The four-lane Reeperbahn is the central street in the entertainment district of St. Pauli. It owes its name to the “reep” beaters and rope makers who once pursued their trade here. The large number of discos, pubs, bars and nightclubs has earned it the name “the most sinful mile in the world”. Many of the once notorious “establishments” have long since closed or have considerably toned down their programme. What remains are the garish neon signs and the “Koberer”, burly bouncers who are supposed to lure tourists into the establishments. Prostitutes lining “Davidstraße” and the famous “Herbertstraße”, where women clearly offer their services ambiguously in shop windows, still make the neighbourhood seem somewhat disreputable. Today, the Reeperbahn is more a tourist magnet than a den of iniquity, but the people of Hamburg have also rediscovered the area around the famous Davidwache police station. At the weekends the nights are still very long here. And nostalgics are also catered for. Because some locales with famous names still exist. Whether it’s the windowless pub “Zur Ritze” with its slightly obscene door painting and boxing ring in the basement or the Club de Sade, Europe’s oldest S&M club from the 1960s.
Just a few steps away from the Reeperbahn, on the Heiligengeistfeld, is the Millerntor Stadium, home of the football club FC St. Pauli. A stadium built in the tradition of old English clubs, and a club that in many ways is so very different from what one generally imagines a football club to be. Firmly rooted in the heart of the St. Pauli district, the club members are involved in social projects and have already received several awards for their social commitment.
At the end of the Heiligengeistfeld begins the currently “hippest” trendy district of the city. Small boutiques, restaurants with specialities from all over the world, cafés, record shops and a lively party mile develop their very own charm in the “Schanzenviertel”. Not always to the delight of the residents. The noise level is high and the speculators are not far away. Many long-established residents can no longer afford to live in the old buildings. But the “Schanze” is also home to something like the permanent bourgeois terror. And this does not mean the many colourful graffiti, but the “Rote Flora”, a former theatre building that was occupied in 1989 and is inhabited by supporters of the alternative scene and run as a political cultural centre.

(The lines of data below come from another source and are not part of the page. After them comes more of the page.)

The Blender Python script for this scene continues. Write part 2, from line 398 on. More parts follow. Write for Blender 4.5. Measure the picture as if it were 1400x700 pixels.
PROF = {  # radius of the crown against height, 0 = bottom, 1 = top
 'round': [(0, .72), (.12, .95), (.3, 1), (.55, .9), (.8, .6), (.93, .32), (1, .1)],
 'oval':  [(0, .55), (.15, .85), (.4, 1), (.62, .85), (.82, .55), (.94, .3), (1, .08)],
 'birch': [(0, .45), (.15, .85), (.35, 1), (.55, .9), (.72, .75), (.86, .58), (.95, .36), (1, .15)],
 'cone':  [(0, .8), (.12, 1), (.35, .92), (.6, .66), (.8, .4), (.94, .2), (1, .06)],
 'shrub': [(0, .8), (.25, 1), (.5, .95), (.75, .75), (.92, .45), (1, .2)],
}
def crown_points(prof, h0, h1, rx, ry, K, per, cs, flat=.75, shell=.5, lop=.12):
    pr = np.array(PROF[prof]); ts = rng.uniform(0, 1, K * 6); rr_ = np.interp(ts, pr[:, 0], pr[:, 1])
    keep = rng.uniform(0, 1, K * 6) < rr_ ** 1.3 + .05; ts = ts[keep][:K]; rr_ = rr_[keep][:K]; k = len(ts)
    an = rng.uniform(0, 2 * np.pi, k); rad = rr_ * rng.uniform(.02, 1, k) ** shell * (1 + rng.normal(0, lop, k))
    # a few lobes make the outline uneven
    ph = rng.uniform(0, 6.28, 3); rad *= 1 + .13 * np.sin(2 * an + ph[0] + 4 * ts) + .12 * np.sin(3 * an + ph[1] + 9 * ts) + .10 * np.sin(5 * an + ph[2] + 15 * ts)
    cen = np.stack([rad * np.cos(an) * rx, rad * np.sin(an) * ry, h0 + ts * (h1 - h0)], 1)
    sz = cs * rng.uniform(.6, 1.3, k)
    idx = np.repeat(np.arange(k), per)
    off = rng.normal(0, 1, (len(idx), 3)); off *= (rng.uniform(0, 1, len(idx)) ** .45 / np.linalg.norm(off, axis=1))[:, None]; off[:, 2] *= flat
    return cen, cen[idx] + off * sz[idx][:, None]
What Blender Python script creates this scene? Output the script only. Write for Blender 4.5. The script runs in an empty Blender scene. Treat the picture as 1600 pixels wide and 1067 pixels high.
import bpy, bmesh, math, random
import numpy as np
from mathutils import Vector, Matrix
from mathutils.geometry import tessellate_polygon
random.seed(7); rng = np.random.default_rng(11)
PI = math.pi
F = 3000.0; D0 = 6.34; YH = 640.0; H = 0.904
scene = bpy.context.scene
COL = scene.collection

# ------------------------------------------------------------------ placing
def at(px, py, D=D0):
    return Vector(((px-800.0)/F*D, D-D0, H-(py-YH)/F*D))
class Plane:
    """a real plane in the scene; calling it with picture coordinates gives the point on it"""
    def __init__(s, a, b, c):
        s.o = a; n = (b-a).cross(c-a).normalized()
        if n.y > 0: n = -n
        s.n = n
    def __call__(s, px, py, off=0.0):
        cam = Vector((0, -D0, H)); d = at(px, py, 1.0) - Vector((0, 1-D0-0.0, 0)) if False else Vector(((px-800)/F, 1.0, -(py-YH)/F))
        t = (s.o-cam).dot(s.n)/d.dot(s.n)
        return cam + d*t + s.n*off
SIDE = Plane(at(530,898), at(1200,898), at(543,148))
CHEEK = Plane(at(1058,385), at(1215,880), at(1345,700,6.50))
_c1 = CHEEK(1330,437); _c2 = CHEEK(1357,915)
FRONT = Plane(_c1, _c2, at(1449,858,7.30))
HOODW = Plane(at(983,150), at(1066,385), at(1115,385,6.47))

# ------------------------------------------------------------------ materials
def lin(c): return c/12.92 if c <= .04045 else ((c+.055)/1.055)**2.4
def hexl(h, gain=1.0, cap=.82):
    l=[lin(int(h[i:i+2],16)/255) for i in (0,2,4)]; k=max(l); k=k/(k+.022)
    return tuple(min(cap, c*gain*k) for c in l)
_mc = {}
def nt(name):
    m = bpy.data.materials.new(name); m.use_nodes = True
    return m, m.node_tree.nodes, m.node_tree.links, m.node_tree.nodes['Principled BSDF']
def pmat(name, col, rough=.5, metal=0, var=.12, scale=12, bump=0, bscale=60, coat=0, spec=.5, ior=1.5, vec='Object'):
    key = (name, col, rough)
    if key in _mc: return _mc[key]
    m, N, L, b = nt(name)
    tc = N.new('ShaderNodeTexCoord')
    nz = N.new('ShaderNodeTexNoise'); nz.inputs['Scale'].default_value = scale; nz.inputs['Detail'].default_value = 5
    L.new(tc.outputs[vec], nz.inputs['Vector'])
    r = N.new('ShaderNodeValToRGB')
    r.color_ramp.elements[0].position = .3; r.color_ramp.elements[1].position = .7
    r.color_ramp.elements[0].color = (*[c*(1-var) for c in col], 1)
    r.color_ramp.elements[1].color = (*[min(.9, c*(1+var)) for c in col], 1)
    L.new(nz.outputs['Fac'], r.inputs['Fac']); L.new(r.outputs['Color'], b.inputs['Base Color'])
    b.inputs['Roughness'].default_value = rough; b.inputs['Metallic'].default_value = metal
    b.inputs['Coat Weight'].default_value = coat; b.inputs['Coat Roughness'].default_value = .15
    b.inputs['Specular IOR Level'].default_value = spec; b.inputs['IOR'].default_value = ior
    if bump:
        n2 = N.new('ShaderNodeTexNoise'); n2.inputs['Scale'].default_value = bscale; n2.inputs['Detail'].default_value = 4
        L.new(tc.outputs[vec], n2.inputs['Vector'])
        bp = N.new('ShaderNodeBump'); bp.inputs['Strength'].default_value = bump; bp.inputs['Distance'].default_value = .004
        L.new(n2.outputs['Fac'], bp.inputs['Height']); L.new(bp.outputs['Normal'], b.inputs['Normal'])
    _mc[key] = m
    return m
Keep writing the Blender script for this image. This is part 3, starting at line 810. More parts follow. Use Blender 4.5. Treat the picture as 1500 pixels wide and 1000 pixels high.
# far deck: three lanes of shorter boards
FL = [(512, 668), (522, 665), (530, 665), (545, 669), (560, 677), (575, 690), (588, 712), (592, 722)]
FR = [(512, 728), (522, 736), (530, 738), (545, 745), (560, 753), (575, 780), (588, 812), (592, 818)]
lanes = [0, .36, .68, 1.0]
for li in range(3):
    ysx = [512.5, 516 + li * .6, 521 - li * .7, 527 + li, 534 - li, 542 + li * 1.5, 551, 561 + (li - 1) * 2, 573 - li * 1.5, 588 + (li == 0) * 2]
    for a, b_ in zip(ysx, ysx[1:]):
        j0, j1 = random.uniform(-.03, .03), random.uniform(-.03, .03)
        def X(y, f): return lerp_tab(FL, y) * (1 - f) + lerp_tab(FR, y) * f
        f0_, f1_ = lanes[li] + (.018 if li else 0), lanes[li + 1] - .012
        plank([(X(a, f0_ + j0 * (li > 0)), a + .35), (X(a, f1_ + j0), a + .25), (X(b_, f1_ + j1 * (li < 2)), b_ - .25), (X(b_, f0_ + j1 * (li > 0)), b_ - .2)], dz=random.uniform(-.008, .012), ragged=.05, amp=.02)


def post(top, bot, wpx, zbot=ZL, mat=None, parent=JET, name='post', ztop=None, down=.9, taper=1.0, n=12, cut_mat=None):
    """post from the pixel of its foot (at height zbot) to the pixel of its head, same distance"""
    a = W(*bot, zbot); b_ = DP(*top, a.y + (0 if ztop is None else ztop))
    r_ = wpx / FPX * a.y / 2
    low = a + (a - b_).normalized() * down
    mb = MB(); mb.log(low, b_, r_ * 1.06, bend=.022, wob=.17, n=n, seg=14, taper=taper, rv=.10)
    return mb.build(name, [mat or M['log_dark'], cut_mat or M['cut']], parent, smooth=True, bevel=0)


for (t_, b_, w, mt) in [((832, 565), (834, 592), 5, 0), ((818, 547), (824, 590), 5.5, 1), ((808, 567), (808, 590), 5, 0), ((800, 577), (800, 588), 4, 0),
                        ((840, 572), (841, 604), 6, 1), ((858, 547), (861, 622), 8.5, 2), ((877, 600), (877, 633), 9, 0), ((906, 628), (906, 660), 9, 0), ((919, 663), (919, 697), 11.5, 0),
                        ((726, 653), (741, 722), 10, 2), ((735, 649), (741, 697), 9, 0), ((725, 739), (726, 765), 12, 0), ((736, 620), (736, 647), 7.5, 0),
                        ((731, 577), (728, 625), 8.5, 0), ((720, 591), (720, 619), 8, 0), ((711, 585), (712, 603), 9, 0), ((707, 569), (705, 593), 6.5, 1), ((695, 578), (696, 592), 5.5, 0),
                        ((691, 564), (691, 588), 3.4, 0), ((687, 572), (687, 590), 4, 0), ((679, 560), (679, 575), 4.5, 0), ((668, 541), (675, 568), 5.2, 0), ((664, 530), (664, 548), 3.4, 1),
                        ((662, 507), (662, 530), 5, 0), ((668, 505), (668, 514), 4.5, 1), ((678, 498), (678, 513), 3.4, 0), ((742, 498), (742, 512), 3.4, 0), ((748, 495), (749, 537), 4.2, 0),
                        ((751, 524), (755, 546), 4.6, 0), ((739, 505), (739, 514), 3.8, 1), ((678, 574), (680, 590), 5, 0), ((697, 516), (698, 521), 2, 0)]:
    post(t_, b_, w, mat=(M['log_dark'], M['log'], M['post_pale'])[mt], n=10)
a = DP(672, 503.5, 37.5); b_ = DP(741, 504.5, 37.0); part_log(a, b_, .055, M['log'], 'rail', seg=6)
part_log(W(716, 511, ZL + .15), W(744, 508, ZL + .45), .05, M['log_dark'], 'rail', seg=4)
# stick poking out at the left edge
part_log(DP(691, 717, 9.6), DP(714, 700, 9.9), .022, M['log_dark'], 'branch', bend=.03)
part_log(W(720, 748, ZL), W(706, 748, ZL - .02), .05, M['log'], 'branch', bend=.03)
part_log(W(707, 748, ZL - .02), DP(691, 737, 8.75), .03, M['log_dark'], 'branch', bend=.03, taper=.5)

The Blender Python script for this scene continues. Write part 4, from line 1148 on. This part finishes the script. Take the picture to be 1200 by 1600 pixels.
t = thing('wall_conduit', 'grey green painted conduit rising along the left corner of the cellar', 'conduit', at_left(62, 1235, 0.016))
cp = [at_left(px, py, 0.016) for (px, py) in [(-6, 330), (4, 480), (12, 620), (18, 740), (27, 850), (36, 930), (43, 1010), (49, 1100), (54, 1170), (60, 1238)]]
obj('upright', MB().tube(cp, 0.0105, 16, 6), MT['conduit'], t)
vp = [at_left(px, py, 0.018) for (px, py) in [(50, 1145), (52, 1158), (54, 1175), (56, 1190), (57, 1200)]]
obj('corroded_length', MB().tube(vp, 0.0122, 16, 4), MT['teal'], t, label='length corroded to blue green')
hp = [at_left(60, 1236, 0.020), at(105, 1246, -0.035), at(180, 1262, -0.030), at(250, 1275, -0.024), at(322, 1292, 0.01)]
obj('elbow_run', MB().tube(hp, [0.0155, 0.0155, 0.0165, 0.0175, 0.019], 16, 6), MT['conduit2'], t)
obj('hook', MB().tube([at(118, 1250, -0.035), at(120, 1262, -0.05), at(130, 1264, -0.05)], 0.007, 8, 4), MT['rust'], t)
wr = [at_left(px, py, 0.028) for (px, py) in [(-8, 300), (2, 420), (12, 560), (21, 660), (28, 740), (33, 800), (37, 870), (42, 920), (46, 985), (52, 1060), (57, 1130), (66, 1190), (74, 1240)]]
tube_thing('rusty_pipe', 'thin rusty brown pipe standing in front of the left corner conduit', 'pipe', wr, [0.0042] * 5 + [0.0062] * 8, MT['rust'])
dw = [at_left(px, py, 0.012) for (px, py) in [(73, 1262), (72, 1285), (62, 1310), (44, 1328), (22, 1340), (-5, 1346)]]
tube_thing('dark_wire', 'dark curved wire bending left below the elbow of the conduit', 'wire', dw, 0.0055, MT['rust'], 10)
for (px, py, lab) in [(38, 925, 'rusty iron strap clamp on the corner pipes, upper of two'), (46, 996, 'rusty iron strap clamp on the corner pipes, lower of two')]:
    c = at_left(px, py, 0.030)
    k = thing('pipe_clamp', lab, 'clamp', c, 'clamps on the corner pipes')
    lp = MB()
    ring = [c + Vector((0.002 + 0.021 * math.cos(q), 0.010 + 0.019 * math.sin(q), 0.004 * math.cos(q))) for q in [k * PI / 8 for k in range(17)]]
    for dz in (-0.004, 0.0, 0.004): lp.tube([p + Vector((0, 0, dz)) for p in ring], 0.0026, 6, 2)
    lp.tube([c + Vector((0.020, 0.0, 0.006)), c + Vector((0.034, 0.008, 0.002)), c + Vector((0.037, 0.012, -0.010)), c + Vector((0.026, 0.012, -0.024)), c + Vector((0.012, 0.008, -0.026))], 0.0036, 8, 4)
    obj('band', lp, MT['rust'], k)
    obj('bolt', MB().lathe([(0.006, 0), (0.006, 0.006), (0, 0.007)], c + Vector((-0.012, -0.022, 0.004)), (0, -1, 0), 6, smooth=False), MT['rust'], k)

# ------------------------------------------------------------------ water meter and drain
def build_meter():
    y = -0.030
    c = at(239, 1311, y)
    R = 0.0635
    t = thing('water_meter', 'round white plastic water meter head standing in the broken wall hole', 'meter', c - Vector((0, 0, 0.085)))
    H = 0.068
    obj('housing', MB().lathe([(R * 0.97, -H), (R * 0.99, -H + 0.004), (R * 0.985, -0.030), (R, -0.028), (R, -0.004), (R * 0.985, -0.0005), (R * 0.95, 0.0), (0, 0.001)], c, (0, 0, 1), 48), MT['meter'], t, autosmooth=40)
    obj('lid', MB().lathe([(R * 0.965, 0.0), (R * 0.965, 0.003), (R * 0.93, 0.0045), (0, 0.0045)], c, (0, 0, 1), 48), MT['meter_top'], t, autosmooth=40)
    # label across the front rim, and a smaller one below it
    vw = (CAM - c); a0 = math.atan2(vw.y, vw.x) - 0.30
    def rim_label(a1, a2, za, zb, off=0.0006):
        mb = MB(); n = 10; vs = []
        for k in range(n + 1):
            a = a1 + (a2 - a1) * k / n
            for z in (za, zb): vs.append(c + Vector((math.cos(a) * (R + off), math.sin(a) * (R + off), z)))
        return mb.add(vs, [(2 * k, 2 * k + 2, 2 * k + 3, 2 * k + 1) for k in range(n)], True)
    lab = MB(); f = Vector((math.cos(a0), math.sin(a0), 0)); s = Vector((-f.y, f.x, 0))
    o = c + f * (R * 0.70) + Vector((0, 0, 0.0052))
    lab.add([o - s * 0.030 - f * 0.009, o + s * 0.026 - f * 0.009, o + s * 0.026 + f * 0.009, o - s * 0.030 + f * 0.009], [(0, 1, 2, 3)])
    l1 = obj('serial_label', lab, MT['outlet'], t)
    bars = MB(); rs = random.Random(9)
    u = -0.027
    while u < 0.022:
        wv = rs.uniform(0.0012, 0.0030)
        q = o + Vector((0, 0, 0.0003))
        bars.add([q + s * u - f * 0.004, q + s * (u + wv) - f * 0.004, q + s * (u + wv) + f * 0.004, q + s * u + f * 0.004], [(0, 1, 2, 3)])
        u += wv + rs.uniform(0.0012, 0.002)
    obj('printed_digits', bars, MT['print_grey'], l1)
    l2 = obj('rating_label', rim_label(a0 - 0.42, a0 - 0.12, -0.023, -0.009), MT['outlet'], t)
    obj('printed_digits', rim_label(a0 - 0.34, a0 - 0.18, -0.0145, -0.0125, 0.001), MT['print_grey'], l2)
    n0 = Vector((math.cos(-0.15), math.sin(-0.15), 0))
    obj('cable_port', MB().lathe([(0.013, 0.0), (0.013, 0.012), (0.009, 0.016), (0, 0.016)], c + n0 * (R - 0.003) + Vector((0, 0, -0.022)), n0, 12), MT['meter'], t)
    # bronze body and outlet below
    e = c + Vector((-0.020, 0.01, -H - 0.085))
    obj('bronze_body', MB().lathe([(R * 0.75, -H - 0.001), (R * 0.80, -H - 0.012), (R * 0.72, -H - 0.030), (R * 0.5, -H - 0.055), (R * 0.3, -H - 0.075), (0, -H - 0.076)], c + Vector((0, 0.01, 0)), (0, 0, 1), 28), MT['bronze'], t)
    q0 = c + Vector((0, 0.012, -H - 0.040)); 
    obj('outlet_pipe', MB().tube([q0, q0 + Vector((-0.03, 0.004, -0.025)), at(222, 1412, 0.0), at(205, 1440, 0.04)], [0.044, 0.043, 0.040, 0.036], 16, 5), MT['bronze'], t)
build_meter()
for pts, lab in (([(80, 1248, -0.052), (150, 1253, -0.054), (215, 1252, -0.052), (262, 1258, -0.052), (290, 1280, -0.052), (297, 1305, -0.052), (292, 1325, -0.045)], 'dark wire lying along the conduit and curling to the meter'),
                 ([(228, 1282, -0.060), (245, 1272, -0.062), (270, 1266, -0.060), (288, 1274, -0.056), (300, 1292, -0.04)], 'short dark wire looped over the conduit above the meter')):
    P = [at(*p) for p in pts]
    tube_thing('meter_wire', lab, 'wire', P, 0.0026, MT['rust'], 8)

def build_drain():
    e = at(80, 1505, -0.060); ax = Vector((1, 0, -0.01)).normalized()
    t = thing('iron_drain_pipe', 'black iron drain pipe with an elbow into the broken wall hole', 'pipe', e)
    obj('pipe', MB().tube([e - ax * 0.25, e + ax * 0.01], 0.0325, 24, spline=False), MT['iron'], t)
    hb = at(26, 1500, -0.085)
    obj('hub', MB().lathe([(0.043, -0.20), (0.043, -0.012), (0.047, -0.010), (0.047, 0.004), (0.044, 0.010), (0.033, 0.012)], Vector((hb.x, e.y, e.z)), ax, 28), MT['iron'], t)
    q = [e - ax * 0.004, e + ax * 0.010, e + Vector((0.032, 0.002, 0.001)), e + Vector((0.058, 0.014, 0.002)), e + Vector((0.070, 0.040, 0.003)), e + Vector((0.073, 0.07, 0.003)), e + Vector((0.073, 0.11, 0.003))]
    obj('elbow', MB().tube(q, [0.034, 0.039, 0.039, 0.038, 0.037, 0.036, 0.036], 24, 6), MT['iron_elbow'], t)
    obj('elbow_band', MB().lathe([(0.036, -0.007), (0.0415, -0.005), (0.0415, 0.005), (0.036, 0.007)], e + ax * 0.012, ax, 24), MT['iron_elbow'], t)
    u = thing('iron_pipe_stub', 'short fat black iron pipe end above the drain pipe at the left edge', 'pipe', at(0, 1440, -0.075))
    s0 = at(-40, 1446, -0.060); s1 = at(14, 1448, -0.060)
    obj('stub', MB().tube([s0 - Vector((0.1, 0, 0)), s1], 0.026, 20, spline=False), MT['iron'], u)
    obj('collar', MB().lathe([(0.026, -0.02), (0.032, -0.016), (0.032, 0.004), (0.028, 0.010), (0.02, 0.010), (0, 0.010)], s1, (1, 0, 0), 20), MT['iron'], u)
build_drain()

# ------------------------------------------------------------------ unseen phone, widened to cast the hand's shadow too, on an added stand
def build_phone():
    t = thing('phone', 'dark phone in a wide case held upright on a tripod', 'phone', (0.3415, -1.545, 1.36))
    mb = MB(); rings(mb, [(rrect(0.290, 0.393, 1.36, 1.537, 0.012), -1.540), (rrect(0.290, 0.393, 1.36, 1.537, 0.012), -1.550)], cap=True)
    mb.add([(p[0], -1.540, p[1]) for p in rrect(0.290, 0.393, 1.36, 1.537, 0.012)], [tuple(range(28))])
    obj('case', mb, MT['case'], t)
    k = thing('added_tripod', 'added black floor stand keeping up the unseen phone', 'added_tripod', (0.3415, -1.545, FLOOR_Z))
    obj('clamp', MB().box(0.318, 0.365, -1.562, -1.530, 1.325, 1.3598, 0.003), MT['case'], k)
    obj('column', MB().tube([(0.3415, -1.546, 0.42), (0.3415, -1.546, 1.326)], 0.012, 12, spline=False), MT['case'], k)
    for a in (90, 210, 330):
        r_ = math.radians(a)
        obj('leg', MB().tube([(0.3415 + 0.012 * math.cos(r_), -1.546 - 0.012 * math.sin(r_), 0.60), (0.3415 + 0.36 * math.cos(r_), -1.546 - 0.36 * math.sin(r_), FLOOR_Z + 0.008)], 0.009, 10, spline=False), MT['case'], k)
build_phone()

Just three kilometres further on, the MINI Cooper 3-door curves through another world. Eppendorf is a district that can be considered a better – and more expensive – residential area. With the Alster in sight, the district impresses with its spruced-up patrician houses, those old buildings in which the flats are usually around 200 square metres and correspondingly high-priced. On the streets around the Isebekkanal, an arm of the Alster, it becomes clear why Hamburg is considered Germany’s secret MINI capital. Here it is easy to spot a lovingly maintained classic Mini on every other street corner. And with its modern models, the brand has a higher market share in this part of town than Germany’s best-selling passenger car. You won’t usually find a MINI One here: the MINI Cooper and MINI Cooper S models are preferred, often with generously configured special equipment.
In view of this lively MINI community, it’s hard to say goodbye to Hamburg. At least the streaming service app, which is seamlessly integrated into the operating system of the MINI Cooper 3-door, can be used to play the right music. You can choose from “Hamburg, meine Perle” (Hamburg, my pearl) by local hero Lotto King Karl or Heidi Kabel’s “In Hamburg sagt man tschüs” (In Hamburg you say goodbye). And then you hear a hit from the heyday of the classic Mini: “On the road again” by Canned Heat.